Mateo 11,2-11
“Aquel hombre no parecía nadie, hasta que abrió la boca.” Así describe Vaticano 2035 a Simon Cervin, el científico al que el joven protagonista conocería cuando estudiaba ingeniería en el Politécnico de Milán. Debatía con uno de los miembros de la Pontificia Academia de las ciencias. Un hombre gris, de pelo gris, piel gris y ojos grises. Pero su voz quemaba y temblaba. Refutaba la pretensión de probar la existencia de Dios en la historia o en la naturaleza. Su oponente se retiró. Después preguntó a la audiencia, estudiantes del politécnico. qué pensaba. A la primera intervención, reviró la pregunta al auditorio; hizo lo mismo con la segunda. No quiso responder; se escuchó un murmullo de desaprobación. Simon recitó entonces las palabras del evangelio, de memoria: “¿Qué habéis venido a buscar al desierto? ¿Un hombre prodigioso, un hacedor de milagros? ¿Un hombre bien vestido?” Luego les espetó: “Qué buenos católicos… Empezáis a murmurar contra mí, pero basta que levante la voz, que cite la sagrada Biblia, y os calláis… Porque no paráis de buscar maestros, agacháis la cabeza esperando que os digan cómo actuar, cómo pensar, qué hacer…”
Entre los seguidores de Juan el Bautista y los de Jesús también llegó a haber debate, ¿quién era más importante?, ¿quién tenía razón? Juan esperaba un mesías justiciero, reivindicador nacionalista del pueblo; y el mesías del que tuvo noticias no se correspondía con el perfil que se había creado. Estaba decepcionado.
Erri de Luca, poeta y narrador italiano tiene un bello relato: El peso de la mariposa. En él, una antílope es asesinada por cazador; su hija es llevada por un águila, y su hijo pequeño, guarda en la memoria de su olfato dos aromas: el de la pólvora disparada que mató a su madre, y el olor humano del cazador. Creció solo, sin ninguna clase de educación; instintivamente se hizo rey de una manada de antílopes, matando al rey anterior; en sus cuernos se pararon mariposas. Veinte años más tarde, reconoció el olor del cazador que mató a su madre, y cobró venganza; sintió en el cuerno, ¡asombrosamente! el peso de una mariposa.

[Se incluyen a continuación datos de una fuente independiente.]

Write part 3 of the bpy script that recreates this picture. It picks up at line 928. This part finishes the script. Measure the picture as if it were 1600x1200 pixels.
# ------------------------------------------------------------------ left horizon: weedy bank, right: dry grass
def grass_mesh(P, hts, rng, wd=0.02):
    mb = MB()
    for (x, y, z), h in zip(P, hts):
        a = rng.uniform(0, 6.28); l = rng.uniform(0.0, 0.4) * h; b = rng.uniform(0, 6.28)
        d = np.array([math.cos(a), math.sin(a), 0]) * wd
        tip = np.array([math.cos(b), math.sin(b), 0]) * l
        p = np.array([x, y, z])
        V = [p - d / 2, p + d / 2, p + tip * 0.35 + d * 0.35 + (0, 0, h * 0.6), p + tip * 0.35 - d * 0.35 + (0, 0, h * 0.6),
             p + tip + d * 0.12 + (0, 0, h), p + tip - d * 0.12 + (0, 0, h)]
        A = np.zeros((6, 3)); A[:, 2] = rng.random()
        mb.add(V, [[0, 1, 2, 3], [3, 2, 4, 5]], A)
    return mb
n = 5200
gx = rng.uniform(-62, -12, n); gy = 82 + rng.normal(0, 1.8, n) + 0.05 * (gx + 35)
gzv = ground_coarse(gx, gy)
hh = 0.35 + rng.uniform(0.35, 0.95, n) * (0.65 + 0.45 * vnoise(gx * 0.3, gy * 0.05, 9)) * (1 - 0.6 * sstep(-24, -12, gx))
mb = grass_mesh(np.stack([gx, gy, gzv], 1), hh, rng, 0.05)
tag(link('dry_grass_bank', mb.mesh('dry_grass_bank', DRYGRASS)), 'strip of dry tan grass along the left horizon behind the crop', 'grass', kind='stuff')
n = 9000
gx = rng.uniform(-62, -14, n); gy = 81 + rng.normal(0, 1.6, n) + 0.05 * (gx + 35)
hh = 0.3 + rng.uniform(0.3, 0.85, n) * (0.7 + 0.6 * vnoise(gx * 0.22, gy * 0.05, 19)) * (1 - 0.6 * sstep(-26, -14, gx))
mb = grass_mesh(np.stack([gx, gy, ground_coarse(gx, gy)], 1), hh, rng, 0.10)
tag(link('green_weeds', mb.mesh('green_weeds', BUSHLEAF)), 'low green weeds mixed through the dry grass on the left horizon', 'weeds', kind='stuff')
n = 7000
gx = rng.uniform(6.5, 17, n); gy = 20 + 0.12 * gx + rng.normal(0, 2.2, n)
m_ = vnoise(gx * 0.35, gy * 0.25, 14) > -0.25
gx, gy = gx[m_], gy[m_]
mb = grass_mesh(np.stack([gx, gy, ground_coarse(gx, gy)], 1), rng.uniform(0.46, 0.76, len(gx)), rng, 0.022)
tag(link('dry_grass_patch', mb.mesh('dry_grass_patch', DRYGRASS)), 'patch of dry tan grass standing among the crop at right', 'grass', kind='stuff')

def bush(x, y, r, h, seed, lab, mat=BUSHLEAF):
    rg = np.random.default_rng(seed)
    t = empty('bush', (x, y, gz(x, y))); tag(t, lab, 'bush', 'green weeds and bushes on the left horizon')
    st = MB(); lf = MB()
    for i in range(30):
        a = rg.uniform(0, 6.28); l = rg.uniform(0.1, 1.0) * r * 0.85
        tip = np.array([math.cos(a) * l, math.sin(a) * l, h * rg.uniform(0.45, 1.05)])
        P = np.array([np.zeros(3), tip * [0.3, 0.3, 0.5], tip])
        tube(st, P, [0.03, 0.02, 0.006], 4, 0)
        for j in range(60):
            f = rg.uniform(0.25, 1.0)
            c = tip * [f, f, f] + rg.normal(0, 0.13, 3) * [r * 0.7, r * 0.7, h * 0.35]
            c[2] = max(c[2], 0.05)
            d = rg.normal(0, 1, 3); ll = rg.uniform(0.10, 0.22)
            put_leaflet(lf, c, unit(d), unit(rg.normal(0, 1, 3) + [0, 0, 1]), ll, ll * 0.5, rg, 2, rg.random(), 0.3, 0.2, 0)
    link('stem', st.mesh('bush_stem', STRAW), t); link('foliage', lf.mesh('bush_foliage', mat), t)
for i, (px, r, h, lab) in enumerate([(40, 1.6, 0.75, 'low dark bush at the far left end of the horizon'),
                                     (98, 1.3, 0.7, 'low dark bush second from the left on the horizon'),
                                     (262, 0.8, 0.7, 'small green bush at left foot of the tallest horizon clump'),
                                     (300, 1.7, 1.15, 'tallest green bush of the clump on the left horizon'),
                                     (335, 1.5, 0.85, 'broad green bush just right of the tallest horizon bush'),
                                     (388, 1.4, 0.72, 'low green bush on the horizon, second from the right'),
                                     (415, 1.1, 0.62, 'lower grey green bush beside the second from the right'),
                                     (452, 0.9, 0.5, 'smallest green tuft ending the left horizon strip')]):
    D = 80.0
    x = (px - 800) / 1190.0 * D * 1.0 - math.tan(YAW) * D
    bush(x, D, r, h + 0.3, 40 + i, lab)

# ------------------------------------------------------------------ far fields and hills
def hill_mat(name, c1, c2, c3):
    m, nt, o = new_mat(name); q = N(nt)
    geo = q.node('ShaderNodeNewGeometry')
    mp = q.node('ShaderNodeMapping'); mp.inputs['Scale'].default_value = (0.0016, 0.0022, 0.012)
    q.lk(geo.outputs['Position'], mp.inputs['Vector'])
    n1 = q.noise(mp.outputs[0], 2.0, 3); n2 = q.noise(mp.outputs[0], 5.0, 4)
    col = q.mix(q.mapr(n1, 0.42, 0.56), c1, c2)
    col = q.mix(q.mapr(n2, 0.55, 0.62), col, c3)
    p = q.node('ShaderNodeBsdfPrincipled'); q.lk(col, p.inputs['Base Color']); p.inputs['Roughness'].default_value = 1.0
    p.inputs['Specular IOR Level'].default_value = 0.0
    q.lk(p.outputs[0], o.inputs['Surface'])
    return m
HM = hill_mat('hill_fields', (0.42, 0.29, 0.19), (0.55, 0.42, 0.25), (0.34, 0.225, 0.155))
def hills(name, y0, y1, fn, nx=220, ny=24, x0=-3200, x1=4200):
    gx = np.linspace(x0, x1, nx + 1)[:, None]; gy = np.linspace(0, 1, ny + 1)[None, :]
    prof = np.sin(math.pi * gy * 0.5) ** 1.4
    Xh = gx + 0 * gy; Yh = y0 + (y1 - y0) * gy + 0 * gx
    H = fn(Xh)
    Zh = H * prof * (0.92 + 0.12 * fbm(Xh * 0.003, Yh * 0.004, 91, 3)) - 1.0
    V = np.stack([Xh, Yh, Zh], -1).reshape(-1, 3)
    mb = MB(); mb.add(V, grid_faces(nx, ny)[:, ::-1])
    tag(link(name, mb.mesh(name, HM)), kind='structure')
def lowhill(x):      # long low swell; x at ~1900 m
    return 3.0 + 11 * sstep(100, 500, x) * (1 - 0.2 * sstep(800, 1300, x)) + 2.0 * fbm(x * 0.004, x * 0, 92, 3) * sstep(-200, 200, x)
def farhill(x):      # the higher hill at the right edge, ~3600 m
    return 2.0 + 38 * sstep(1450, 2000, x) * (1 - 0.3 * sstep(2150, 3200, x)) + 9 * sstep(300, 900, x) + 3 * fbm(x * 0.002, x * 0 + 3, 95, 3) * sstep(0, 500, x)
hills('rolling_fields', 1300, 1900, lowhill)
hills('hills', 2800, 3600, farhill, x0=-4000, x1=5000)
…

Se sintió frágil, cansado. Comprendió que estaba cerca del final.
Muchas veces vivimos como si fuéramos rivales unos de otros, como si trajéramos en el olfato el tufo de la violencia, de la venganza. Poco sentimos la fragilidad propia y de los demás; no nos percatamos del suave pero real peso de la misericordia con que Dios viene a nosotros. El protagonista de Vaticano 2035, Giuseppe Lombardi, entonces estudiante de ingeniería en Milán, se percató del momento en que Cervin lanzó su incontenible y despiadada argumentación contra el miembro de la Pontificia Academia de las Ciencias, cuando éste preguntó al suizo: “¿qué puede saber de misericordia un hombre como usted?” Después del debate, Lombardi consiguió dialogar con Simon. El científico le contó cómo fue que uno de sus hijos, cuando era pequeño, había sido abusado sexualmente por un sacerdote, y cómo el obispo lo había protegido y había disimulado con la excusa de evitar escándalos que lastimaran la fe de la gente sencilla.
Para entender a Jesús, la lógica de Dios es la misericordia, la compasión; y ello supone ponerse primero en el lugar de los últimos y de las víctimas. El hambre se piensa desde lo que tienen hambre; la pobreza, desde los pobres; Dios no quiere condenarnos por nuestros pecados, sino liberarnos de ellos. Es lo que Jesús trató de hacer que comprendiera Juan, evitando que los discípulos de éste y el mismo Juan, se sintieran derrotados o defraudados. Su mensaje no era el despliegue de magia o de poder, sino la concreción de pequeños gestos de misericordia, ligeros como una mariposa, pero contundes en su revelación de lo que hay en el corazón de Dios.